As Western and Turkish military leaders prepare for a
pipe ceremony at NATO headquarters in Brussels later today over the downing of
a Turkish fighter jet by Syria, a Russian report blames the incident on a
failed NATO spooks operation.
RT, the first Russian 24/7 English-language news
channel that carries the Russian view on global news, writes this
morning:
“The Turkish military jet’s incursion into Syria
may have been a botched NATO operation on counterfeiting Syrian military
aircraft ID in order to fool the country’s air defense. The necessary codes
could have been ‘borrowed’ from the Syrian fighter that had been stolen by its
defector pilot.
“This theory,
explaining why the Turkish reconnaissance plane entered Syrian airspace before
being taken down, was voiced by Russian newspaper Komsomolskaya Pravda, which cited unnamed sources in the Syrian
security forces.
“Syrians believe the
Friday incident has its roots in last week’s defection of a Syrian pilot who
escaped in his MiG-21 fighter jet to Jordan. Damascus branded the defector a
traitor, while Jordanian authorities gave him asylum.
“The defection brings
memories of a similar incident that took place in February 2011, when two
Libyan pilots ‘delivered’ their military aircraft to Malta. NATO’s bombing
campaign, which ended with the fall of the Muammar Gaddafi’s government,
started just a month later.
“Military analysts note
that, curiously, the Libyan air defense systems appeared to be helpless against
NATO’s airstrikes. The explanation may lie in the friend-or-foe systems that
the two stolen aircraft had onboard, the newspaper suggests. This system is
used by the military in combat to distinguish their own aircraft.
“According to the
newspaper, the Syrian military believe that NATO took a similar approach again,
but failed to properly decipher the codes.
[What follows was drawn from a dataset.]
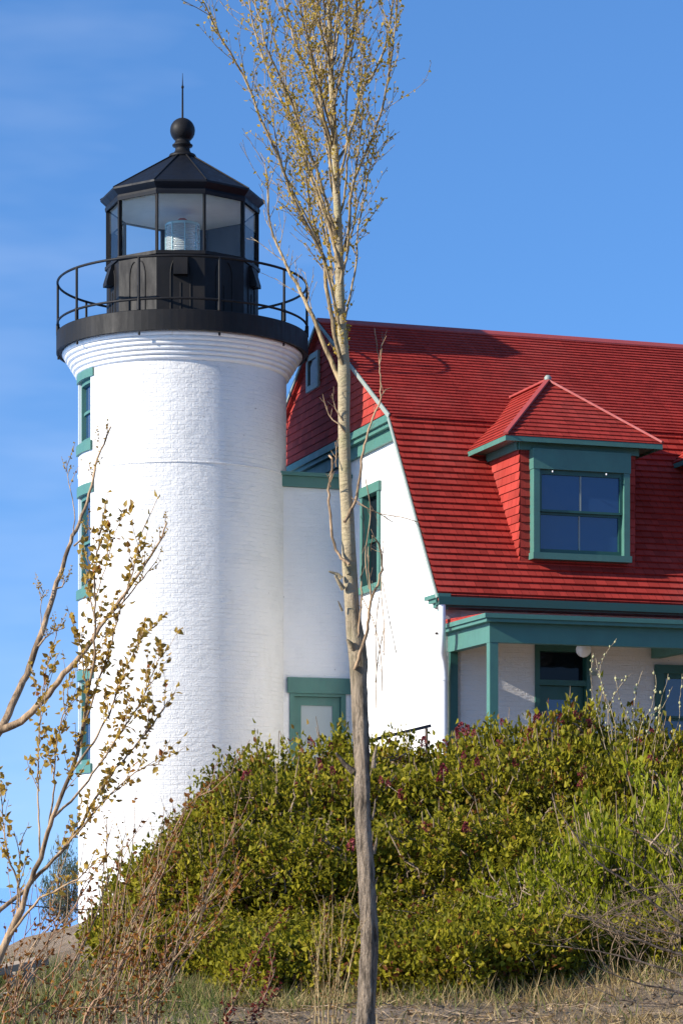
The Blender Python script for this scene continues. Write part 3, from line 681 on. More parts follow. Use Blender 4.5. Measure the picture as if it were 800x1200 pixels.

This is evident by the fact that the
defector pilot managed to send his family to Turkey before stealing the fighter
jet, which means the act was probably not done out of a sudden emotional
breakdown.
“NATO may have tasked
Turkey to test how well the job was performed, and the result was disastrous,
the report explains.
“This
is only a theory and more trivial explanations cannot be ruled out – but the
intrusion is more likely to have been part of a military operation rather than
the mistake Turkey claims it to be, military experts say.”